Les oiseaux chantent. J’ai l’impression que c’est la première fois cette année que les oiseaux chantent le matin, mais je n’ai peut-être simplement rien entendu.
L’espace d’un instant gracile, ils entament un concert dont ils ont chacun égaré ou mélangé quelques feuilles de la partition, le tout s’évanouissant lorsque le chef d’orchestre baisse sa baguette. Le silence du jardin reprend ses droits en attendant que le soleil fasse son apparition. Ce matin encore, il accompagnera ma matinée.

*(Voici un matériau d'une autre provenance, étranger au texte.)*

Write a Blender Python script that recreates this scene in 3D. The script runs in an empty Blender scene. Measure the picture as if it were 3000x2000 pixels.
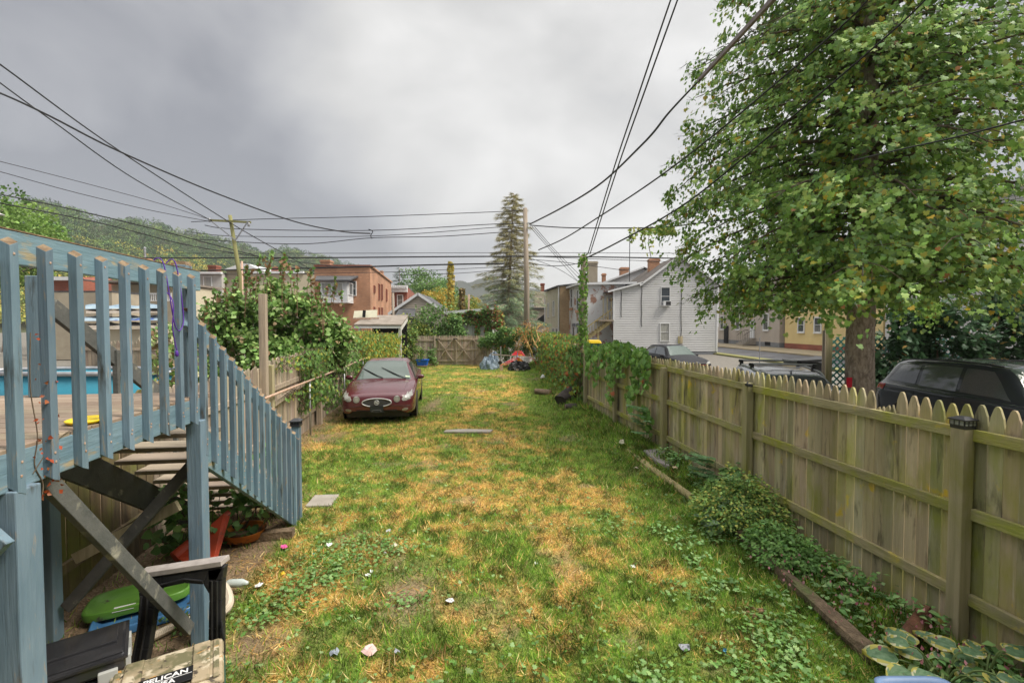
import bpy, math, random
import numpy as np
from mathutils import Vector, Matrix
from mathutils.bvhtree import BVHTree
random.seed(7); rng = np.random.default_rng(7)
sc = bpy.context.scene; C = sc.collection
# ------------------------------------------------------------------ camera
F = 1376.0; H = 2.43; TH = math.atan(45/1376)
cd = bpy.data.cameras.new('camera'); cam = bpy.data.objects.new('camera', cd); C.objects.link(cam)
cd.sensor_width = 36; cd.lens = F/3000*36; cd.clip_start = 0.05; cd.clip_end = 6000
cam.location = (0, 0, H); cam.rotation_euler = (math.pi/2-TH, 0, 0)
sc.camera = cam
# ------------------------------------------------------------------ world, sun, exposure
SUN_EL, SUN_AZ = math.radians(52), math.radians(105)      # azimuth clockwise from +Y
wd = bpy.data.worlds.new('World'); sc.world = wd; wd.use_nodes = True
nt = wd.node_tree; nt.nodes.clear()
def wn(t, **k):
    n = nt.nodes.new(t)
    for a, b in k.items(): setattr(n, a, b)
    return n
def wmath(op, a, b=None, c=None, clamp=False):
    n = wn('ShaderNodeMath', operation=op, use_clamp=clamp)
    for i, v in enumerate((a, b, c)):
        if v is None: continue
        if isinstance(v, (int, float)): n.inputs[i].default_value = v
        else: nt.links.new(v, n.inputs[i])
    return n.outputs[0]
L = nt.links.new
out = wn('ShaderNodeOutputWorld'); bg = wn('ShaderNodeBackground'); L(bg.outputs[0], out.inputs[0])
tc = wn('ShaderNodeTexCoord'); sep = wn('ShaderNodeSeparateXYZ'); L(tc.outputs['Generated'], sep.inputs[0])
sky = wn('ShaderNodeTexSky', sky_type='NISHITA', sun_disc=False, sun_elevation=SUN_EL, sun_rotation=SUN_AZ)
mp = wn('ShaderNodeMapping'); mp.inputs['Scale'].default_value = (1.5, 1.1, 2.6); mp.inputs['Rotation'].default_value = (0.2, 0.15, 0.5)
L(tc.outputs['Generated'], mp.inputs[0])
n1 = wn('ShaderNodeTexNoise'); n1.inputs['Scale'].default_value = 1.25; n1.inputs['Detail'].default_value = 5; n1.inputs['Roughness'].default_value = .48
n1.inputs['Distortion'].default_value = .35; L(mp.outputs[0], n1.inputs['Vector'])
def wdot(v):
    n = wn('ShaderNodeVectorMath', operation='DOT_PRODUCT'); L(tc.outputs['Generated'], n.inputs[0]); n.inputs[1].default_value = Vector(v).normalized(); return n.outputs['Value']
def wblob(v, a, b):      # soft lobe around a direction
    m = wn('ShaderNodeMapRange', interpolation_type='SMOOTHERSTEP'); L(wdot(v), m.inputs[0]); m.inputs[1].default_value = a; m.inputs[2].default_value = b; return m.outputs[0]
g1 = wblob((.17, 1, .50), .80, 1.0)       # thin cloud in front of the sun
g2 = wblob((-.10, 1, .58), .90, 1.0)
g3 = wblob((-.42, 1, .30), .95, 1.0)
lum = wmath('MULTIPLY_ADD', n1.outputs[0], 1.6, -.43)
lum = wmath('ADD', lum, wmath('MULTIPLY', g1, .38))
lum = wmath('ADD', lum, wmath('MULTIPLY', g2, .16))
lum = wmath('ADD', lum, wmath('MULTIPLY', g3, .06))
lum = wmath('MAXIMUM', wmath('MULTIPLY', lum, .43), .155)
zen = wn('ShaderNodeMapRange', interpolation_type='SMOOTHSTEP'); L(sep.outputs[2], zen.inputs[0])
zen.inputs[1].default_value = .58; zen.inputs[2].default_value = .95; zen.inputs[3].default_value = 1; zen.inputs[4].default_value = 6.5
lum = wmath('MULTIPLY', lum, zen.outputs[0])
tint = wn('ShaderNodeValToRGB'); L(lum, tint.inputs[0])
tint.color_ramp.elements[0].position = .10; tint.color_ramp.elements[0].color = (.93, .95, 1.05, 1)
tint.color_ramp.elements[1].position = .33; tint.color_ramp.elements[1].color = (1.0, .985, .955, 1)
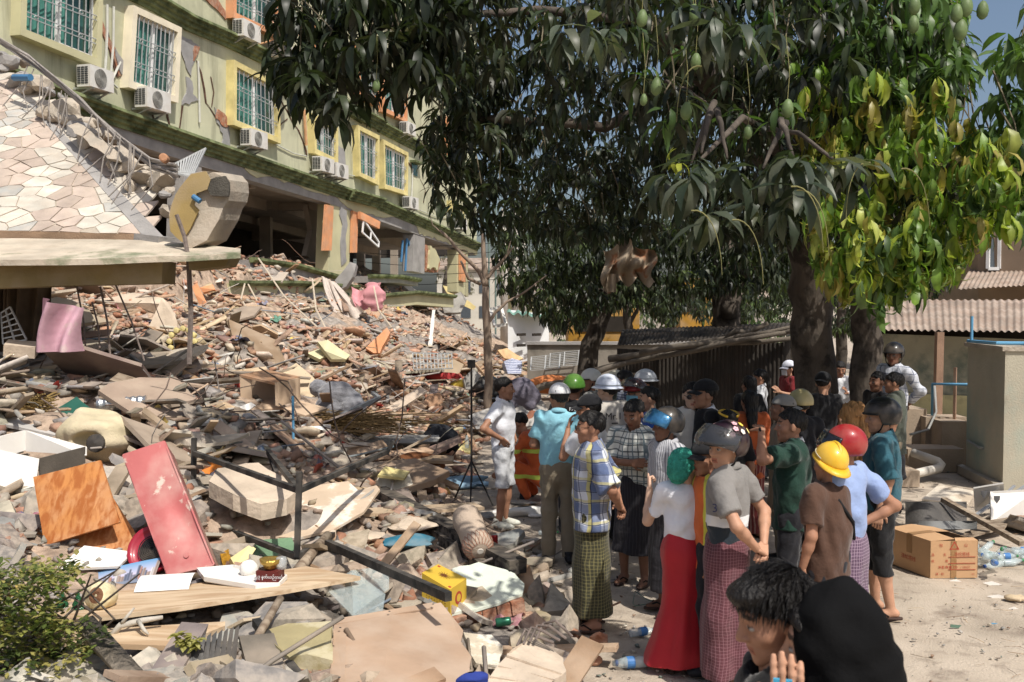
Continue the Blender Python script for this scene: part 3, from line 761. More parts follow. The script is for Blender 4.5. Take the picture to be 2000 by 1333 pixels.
# low yellowish house with water tank behind it
hb = root('distant_house', 'small distant yellowish house with round yellow roof tank', 'house', wp(1010, 60, 0))
part(hb, 'wall', box(wp(1012, 62, 1.5) , (1.8, 2, 3.0)), M('pale_yellow_wall', srgb(196, 190, 142), .9, .1))
part(hb, 'ledge', box(wp(1012, 61, 3.05), (2.2, 2.4, .14)), conc)
part(hb, 'roof_tank', lathe(wp(1003, 61, 3.1), [(.45, 0), (.5, .2), (.5, .5), (.35, .7), (.05, .75)], 16), yel, True)
# utility poles and wires
poc = M('pole_concrete', srgb(176, 168, 158), .9, .12)
PT = []
for i, (px, Y, ht) in enumerate(((985, 46, 6.8), (1006, 47, 7.2), (1022, 52, 6.6))):
    p = wp(px, Y, 0); rt = root('utility_pole', ['concrete utility pole nearest the rubble, right of the bare sapling', 'second concrete utility pole beside the first', 'third, thinner concrete utility pole under the leaves'][i], 'utility pole', p, 0, 'utility poles')
    part(rt, 'pole', tube([p, p + UP * ht], [.2, .13], 12), poc, True)
    part(rt, 'crossarm', bar(p + Vector((-.7, -.15, ht - .7)), p + Vector((.7, -.15, ht - .7)), .1, .1), wood_g); PT.append(p + UP * (ht - .6))
wire = M('black_wire', srgb(40, 40, 42), .7, 0, bump=0)
for k in range(9):
    z = 3.6 + .42 * k; a = Vector((-14, 60, z + 1.2 + .2 * k)); b = wp(985 + (k % 3) * 12, 46, z); c_ = Vector((22, 40, z + .4))
    pts = [a.lerp(b, t) - UP * .7 * math.sin(math.pi * t) for t in np.linspace(0, 1, 8)] + [b.lerp(c_, t) - UP * .7 * math.sin(math.pi * t) for t in np.linspace(.1, 1, 8)]
    single('overhead_wire', 'thin black overhead wire strung between the utility poles', 'wire', tube(pts, .016, 4), wire, 'overhead wires')
for px in (955, 968):
    p = wp(px, 50, 0); single('steel_mast', 'thin green steel mast behind the sapling', 'mast', tube([p, p + UP * 9], .05, 6), M('green_mast', srgb(110, 130, 124), .6, .1), 'steel masts')
# yellow machines behind the trees
ylm = M('machine_yellow', srgb(176, 124, 30), .6, .25, 2., .05, dust=.3)
for i, (px, Y, sx, hz) in enumerate(((1175, 33, 2.3, 2.0), (1352, 34, 1.1, 3.0))):
    p = wp(px, Y, 0); rt = root('yellow_machine', ['wide yellow digger cab half hidden behind the bent tree', 'narrow upright yellow machine cab behind the thin trunks'][i], 'machine', p)
    part(rt, 'body', box(p + UP * (hz / 2 + .3), (sx, 1.6, hz)), ylm)
    part(rt, 'cab_window', box(p + Vector((-.1, -.82, hz * .75 + .3)), (sx * .7, .05, hz * .25)), dark)
    part(rt, 'grille', join(*[box(p + Vector((0, -.83, .7 + .16 * k)), (sx * .8, .06, .07)) for k in range(4)]), dark)
    for s in (-1, 1): part(rt, 'wheel', lathe(p + Vector((s * sx * .35, -.7, .4)), [(.4, -.15), (.4, .15), (.1, .17)], 16, (0, 1, 0)), wire)

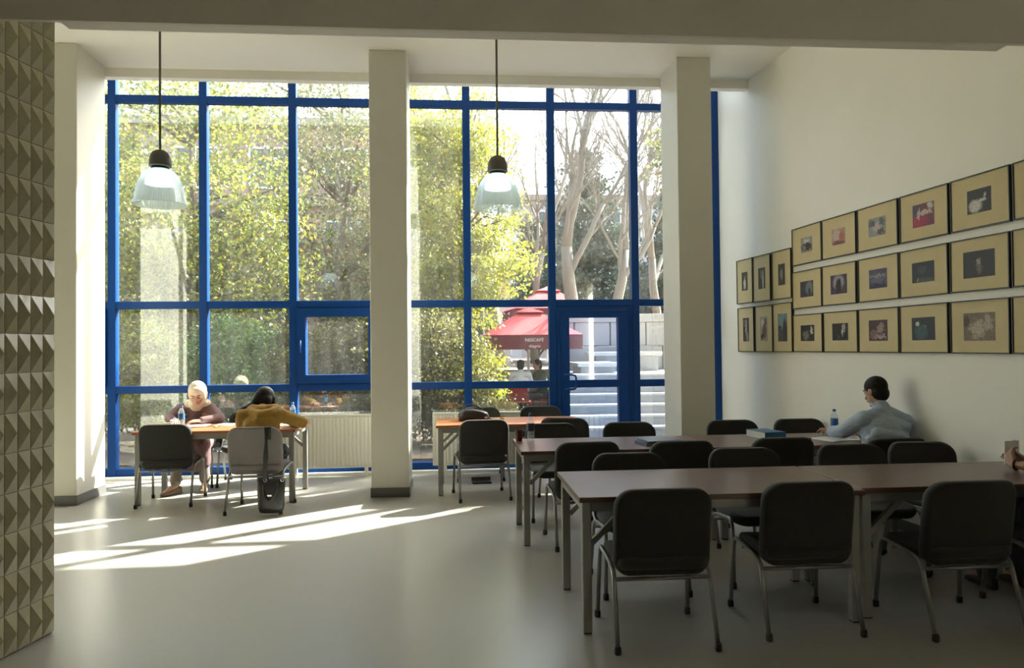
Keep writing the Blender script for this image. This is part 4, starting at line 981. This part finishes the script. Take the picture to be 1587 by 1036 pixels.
def cafe_chair(x, y, rz, label):
    t = thing('cafe_chair', label, 'chair', (x, y, 0), rz, 'red plastic cafe chairs')
    MB().box(-.21, .21, -.2, .2, .40, .43).build('seat', M['redchair'], t, bevel=.01)
    MB().add([(-.21,-.2,.44),(.21,-.2,.44),(.2,-.26,.80),(-.2,-.26,.80),(-.21,-.22,.44),(.21,-.22,.44),(.2,-.28,.80),(-.2,-.28,.80)], [(0,1,2,3),(7,6,5,4),(0,4,5,1),(1,5,6,2),(2,6,7,3),(3,7,4,0)]).build('backrest', M['redchair'], t)
    for sx in (-1, 1):
        for sy in (-1, 1): MB().tube([(sx*.2, sy*.2, 0), (sx*.18, sy*.17, .40)], .014, 8).build('leg', M['redchair'], t)
cafe_chair(1.42, 15.48, -.25, 'red plastic chair under the guest in white'); cafe_chair(1.98, 15.95, 1.9, 'red plastic chair under the guest in green')
t = thing('cafe_table', 'round white cafe table between the two guests', 'table', (1.55, 16.38, 0))
MB().lathe([(.0005,.70),(.34,.70),(.34,.72),(.0005,.72)], 24).build('tabletop', M['white'], t); MB().tube([(0,0,.02),(0,0,.70)], .03, 10).build('stem', M['white'], t); MB().lathe([(.22,0),(.22,.02),(.0005,.03)], 20).build('foot', M['white'], t)

# ------------------------------------------------------------------ trees and shrubs
def leaf_mesh(name, P, N_size, rs, droop=.3):
    n = len(P)
    a = rs.normal(size=(n,3)); a[:,2] -= droop; a /= np.linalg.norm(a, axis=1)[:,None]
    b = rs.normal(size=(n,3)); b -= a*(a*b).sum(1)[:,None]; b /= np.linalg.norm(b, axis=1)[:,None]
    L = (N_size*rs.uniform(.6, 1.3, n))[:,None]
    V = np.empty((n,4,3)); V[:,0] = P; V[:,1] = P+a*L*.5+b*L*.30; V[:,2] = P+a*L; V[:,3] = P+a*L*.5-b*L*.30
    me = bpy.data.meshes.new(name); me.vertices.add(n*4); me.vertices.foreach_set('co', V.reshape(-1).astype(np.float32))
    me.loops.add(n*4); me.loops.foreach_set('vertex_index', np.arange(n*4, dtype=np.int32))
    me.polygons.add(n); me.polygons.foreach_set('loop_start', np.arange(0, n*4, 4, dtype=np.int32)); me.polygons.foreach_set('loop_total', np.full(n, 4, dtype=np.int32))
    me.update(); me.validate(); return me
def clusters(rs, ell, ncl, per, sig):
    out = []; cen = []
    for (cx, cyy, cz, rx, ry, rz, wgt) in ell:
        m = int(ncl*wgt); d = rs.normal(size=(m,3)); d /= np.linalg.norm(d, axis=1)[:,None]
        q = d*(rs.uniform(.15, 1, m)**(1/2.2))[:,None]*np.array([rx,ry,rz]) + np.array([cx,cyy,cz]); cen.append(q)
        p = np.repeat(q, per, 0) + rs.normal(size=(m*per,3))*np.array([sig,sig,sig*.36]); out.append(p)
    return np.concatenate(out), np.concatenate(cen)
def tree(name, label, base, ell, ncl, per, sig, lsize, lm, trunk, tr_r, bark, nbr=14, seed=0, cat='tree', group='trees outside the window', droop=.3, stems=1):
    rs = np.random.RandomState(seed); t = thing(name, label, cat, base, group=group)
    P, cen = clusters(rs, ell, ncl, per, sig)
    if lm is not None:
        P = P[P[:,2] > .05]
        me = leaf_mesh('foliage', P, lsize, rs, droop); me.materials.append(lm)
        o = bpy.data.objects.new('foliage', me); COL.objects.link(o); o.parent = t; o['kind'] = 'stuff'
    tm_ = MB(); m = len(trunk); tm_.tube(trunk, [tr_r*(1-.75*i/(m-1)) for i in range(m)], 10)
    tm_.build('trunk', bark, t, smooth=True)
    br = MB(); idx = rs.choice(len(cen), min(nbr, len(cen)), replace=False)
    T = [Vector(p) for p in trunk]
    for i in idx:
        q = Vector(cen[i]); cand = [p for p in T if p.z < q.z-.1] or [T[0]]
        s = min(cand, key=lambda p: (p-q).length); k = T.index(s)
        mid_ = (s+q)/2 + Vector((rs.uniform(-.15,.15), rs.uniform(-.15,.15), rs.uniform(.0,.25)))
        r_ = tr_r*.35
        br.tube([s, (s+mid_)/2, mid_, (mid_+q)/2, q], [r_, r_*.8, r_*.6, r_*.4, r_*.2], 6)
    br.build('branches', bark, t, smooth=True)
    return t
L_maple = leaf_mat('leaf_maple', [(0,(.07,.105,.022)),(.35,(.17,.21,.035)),(.78,(.34,.345,.05)),(.97,(.38,.31,.05)),(1,(.32,.17,.05))], .5)
L_yellow = leaf_mat('leaf_yellow', [(0,(.11,.15,.02)),(.3,(.26,.29,.03)),(.75,(.42,.41,.045)),(1,(.42,.31,.04))], .5)
L_olive = leaf_mat('leaf_olive', [(0,(0.064,0.088,0.032)),(.5,(0.136,0.160,0.048)),(.85,(0.224,0.216,0.064)),(1,(0.360,0.208,0.064))], .45)
L_green = leaf_mat('leaf_green', [(0,(.03,.085,.025)),(.5,(.08,.19,.04)),(1,(.24,.34,.08))], .45)
L_shrub = leaf_mat('leaf_shrub', [(0,(.045,.055,.018)),(.5,(.13,.13,.035)),(1,(.29,.26,.07))], .45)
L_dark = leaf_mat('needle_dark', [(0,(.03,.055,.035)),(1,(.08,.11,.07))], .2)
E_ = np.array
tree('maple_tree', 'yellow green maple behind the leftmost window bays', (-4.7,13.6,0), [(0,0,4.4,2.1,1.6,2.6,.7),(-1.0,.2,2.6,1.3,1.2,1.1,.2),(1.0,-.2,3.0,1.2,1.0,1.2,.25)], 330, 70, .24, .09, L_maple, [(0,0,0),(.08,0,1.2),(0,.05,2.4),(.15,0,3.8),(.1,0,5.2)], .14, M['bark'], 34, 1)
tree('maple_tree', 'taller maple at the far left behind the white column', (-8.0,16,0), [(0,0,4.5,2.4,2,3.0,1)], 260, 70, .28, .095, L_maple, [(0,0,0),(.1,0,2),(0,.1,4),(0,0,5.5)], .16, M['bark'], 20, 2)
tree('plane_tree', 'olive grey tree with orange tufts left of the middle column', (-2.35,16.2,0), [(0,0,4.3,1.9,1.6,2.2,.8),(-.5,0,6.6,1.6,1.3,1.0,.3)], 300, 52, .26, .085, L_olive, [(0,0,0),(.05,0,1.5),(-.1,0,3),(.1,0,4.6),(0,0,6.3)], .15, M['bark'], 30, 3)
tree('plane_tree', 'thin tree with dark trunk behind the middle column', (-.95,17.4,0), [(0,0,4.4,1.6,1.5,2.6,1)], 240, 52, .26, .085, L_olive, [(0,0,0),(.05,0,1.5),(-.1,0,3),(.1,0,5)], .13, M['bark'], 24, 4)
tree('acacia_tree', 'bright yellow tree right of the middle column', (.15,13.2,0), [(.05,0,4.2,1.0,.9,1.5,.5),(.18,-.1,3.0,1.1,.9,.75,.3),(-.35,0,2.3,.85,.9,.8,.25),(.1,0,5.4,.8,.7,.8,.16),(-.75,.2,5.2,.8,.8,1.3,.25)], 300, 64, .18, .075, L_yellow, [(0,0,0),(.05,0,1.0),(-.03,0,2.2),(.08,0,3.6),(.05,0,4.9)], .085, M['bark'], 40, 5, droop=.6)
tree('plane_tree', 'added shade tree beside the terrace steps, mostly behind the right column', (5.9,13.2,-.02), [(0,0,5.2,2.0,1.0,1.55,1),(.3,0,4.0,1.6,.9,.9,.4)], 330, 70, .24, .11, L_olive, [(0,0,0),(.05,0,1.5),(-.1,0,3),(.1,0,4.6)], .14, M['bark'], 26, 6)  # crown added and shaped to keep low sun off the floor by the window
shr = 'shrubs in the planting bed'
def shrub(x, y, rx, rz, lm, label, seed, n=150, zc=None): tree('shrub', label, (x,y,.06), [(0,0,zc or rz*.95,rx,rx*.75,rz,1)], n, 56, .13, .06, lm, [(0,0,0),(.03,0,rz*.4),(0,.03,rz*.9)], .03, M['bark'], 22, seed, 'shrub', shr)
shrub(-3.35, 11.6, .80, 1.05, L_green, 'bright green shrub behind the women, left window bay', 11, 190)
shrub(-4.75, 11.9, .75, 1.15, L_maple, 'sparse yellowish shrub left of the bright green shrub', 12, 110)
shrub(-2.2, 11.9, .7, .95, L_shrub, 'olive shrub behind the hinged window', 13, 170)
shrub(-1.25, 11.5, .85, 1.10, L_shrub, 'dense olive shrub behind the middle column, left side', 14, 220)
shrub(-.15, 11.6, .80, 1.12, L_shrub, 'dense olive shrub right of the middle column', 15, 220)
shrub(.25, 12.1, .55, .80, L_yellow, 'yellow shrub sloping down towards the umbrellas', 16, 150)
shrub(.62, 11.2, .42, .36, L_shrub, 'low shrub in front of the red umbrella', 17, 110)
shrub(-6.2, 12.4, 1.0, 1.3, L_maple, 'shrub at the far left end of the planting bed', 18, 150)
hd = thing('hedge', 'long clipped olive hedge behind the planting bed', 'hedge', (-5.0, 17.3, 0))
rs_ = np.random.RandomState(77); Ph = np.column_stack([rs_.uniform(-8, 5.6, 42000), rs_.uniform(-.4, .4, 42000), rs_.uniform(.02, 2.1, 42000) + .12*np.sin(rs_.uniform(0, 6, 42000))])
Ph = Ph[(np.abs(Ph[:,1]) > .22) | (Ph[:,2] > 1.8)]
mh_ = leaf_mesh('foliage', Ph, .085, rs_); mh_.materials.append(L_shrub); oh = bpy.data.objects.new('foliage', mh_); COL.objects.link(oh); oh.parent = hd; oh['kind'] = 'stuff'
MB().box(-7.95, 5.55, -.2, .2, 0, 1.9).build('inner_twigs', M['bark'], hd)
# conifers and bare trees on the terrace side
def conifer(x, y, z, h, r, label, seed):
    ell = [(0,0,h*(.18+.8*i/7),r*(1-.85*i/7),r*(1-.85*i/7),h*.05,1-.8*i/7) for i in range(8)]
    tree('conifer', label, (x,y,z), ell, 85, 60, .30, .16, L_dark, [(0,0,0),(0,0,h*.5),(0,0,h)], .16, M['bark'], 20, seed, droop=.5)
conifer(4.9, 27, 1, 7.5, 3.0, 'dark conifer behind the bare trees, left', 21)
conifer(8.2, 26, 1, 6.5, 2.4, 'dark conifer right of the bare trees', 22)
conifer(9.0, 14.6, 1, 8.4, 1.7, 'dark shade conifer added out of view beyond the terrace', 23)  # unseen conifer added to block low sun through the window bays
conifer(3.4, 30, 1, 5.5, 1.6, 'dark conifer behind the red umbrellas', 24)
def bare_tree(x, y, z, h, r, lean, label, seed, fork=.34):
    rs = random.Random(seed); t = thing('bare_tree', label, 'tree', (x,y,z), group='bare pale trees on the terrace')
    trunk = MB(); tw_ = MB()
    def limb(mb, p, d, L, r_, lvl):
        pts = [p]; rad = [r_]; q = p.copy(); dd = d.copy(); n = 4
        for k in range(n):
            dd = (dd + Vector((rs.uniform(-.15,.15), rs.uniform(-.15,.15), rs.uniform(-.04,.10)))).normalized(); q = q + dd*L/n; pts.append(q.copy()); rad.append(r_*(1-.36*(k+1)/n))
        mb.tube(pts, rad, 9 if lvl < 2 else (6 if lvl < 4 else 4))
        if lvl >= 6: return
        nd_ = (dd + Vector((rs.uniform(-.22,.22), rs.uniform(-.22,.22), .12))).normalized()
        limb(tw_, pts[-1], nd_, L*rs.uniform(.66,.8), rad[-1]*.98, lvl+1)
        for k in range(2 if lvl < 2 else 3):
            i = rs.choice((1,2,3,4)) if lvl else rs.choice((3,4))
            nd_ = (dd*.7 + Vector((rs.uniform(-.8,.8), rs.uniform(-.8,.8), rs.uniform(-.05,.5)))).normalized()
            limb(tw_, pts[i], nd_, L*rs.uniform(.5,.72), rad[i]*rs.uniform(.5,.7), lvl+1)
    limb(trunk, Vector((0,0,0)), Vector((lean,0,1)).normalized(), h*fork, r, 0)
    trunk.build('trunk', M['palebark'], t, smooth=True); tw_.build('branches', M['palebark'], t, smooth=True)
bare_tree(3.12, 18.4, 1.0, 9.0, .21, .03, 'bare tree with a straight pale trunk above the glass door', 31)
bare_tree(3.95, 18.8, 1.0, 9.0, .17, .06, 'bare tree with a leaning pale trunk, right of the straight one', 37)
bare_tree(2.75, 24.5, 1.0, 11, .15, -.05, 'bare tree with slim branches above the red umbrellas', 35)
bare_tree(1.35, 20.0, 1.0, 10.5, .15, .02, 'bare tree with fine grey branches behind the bright yellow tree', 43)
bare_tree(6.0, 21.0, 1.0, 9.0, .16, .04, 'bare tree half hidden by the right column', 39)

A l’image de Beethoven qui disait « je ne m’incline que devant la bonté », pour ma part, je ne m’incline que devant la beauté. Tout le reste n’est qu’amphigouri.
Le jour vient de se lever. Le jour vient de me lever. Moi je suis levé depuis trop longtemps déjà et les yeux me brûlent de mélancolie, d’une douce mélancolie sans fondement dans laquelle je me suis enfoncé sans le voir venir. Le ciel a pris des couleurs de l’Océan Indien et me chatouille les sens tandis que le froid s’est accentué encore.
En descendant de l’avion, il y avait de la neige sur le tarmac, des courants d’air froid dans le soufflet de la passerelle , quelque chose m’a transis de froid mais aussi de bonheur, le bonheur de voir que finalement peu importe où je me trouve, peu importe où je suis, peu importe où je vais, l’important étant de sentir sous ses pieds le sol qui se dérobe et redevient tangible, passer au-dessus des nuages, descendre au-dessous dans l’air glacial, ne plus voir le soleil parce qu’il vient de se coucher. Je viens de terminer le livre de Mathias Enard, L’alcool et la nostalgie, un roman poignant sur l’amitié et la jalousie, un livre dense perclus de littérature russe, d’une telle vigueur que je l’ai avalé en quelques heures.

Tigran m’a donné un porte-clef qu’il s’est acheté en Arménie, sur lequel il y avait le Mont Ararat ; je l’ai mis sur mon trousseau de clefs du boulot et je me suis rendu compte seulement au bout de deux jours que je l’avais placé à côté de mon mavi boncuk ramené de Turquie. La Turquie et l’Arménie réunies sur le même trousseau… même pas fait exprès.
La lumière du matin resplendit timidement dans des couleurs de terre, froide inspiration dans un air pur. J’ai pris l’habitude de me lever tôt et d’aller respirer l’air, les effluves du dehors avant de commencer toute chose. On y voit et on y sent des choses qu’on ne peut sentir à aucun autre moment de la journée. J’aime ce moment de solitude et de silence qui rapproche de soi et qui fait commencer les journées de manière si agréable.
Longtemps, je me suis couché tard et je n’en vois plus aujourd’hui l’intérêt. Le soir ne fait que traîner et allonger une journée qui s’étire sans fin. Je n’arrive plus à lire le soir, je m’endors au bout de deux pages, alors je décale mes journées et je les commence plus tôt. Un bon matin est l’assurance d’une bonne journée.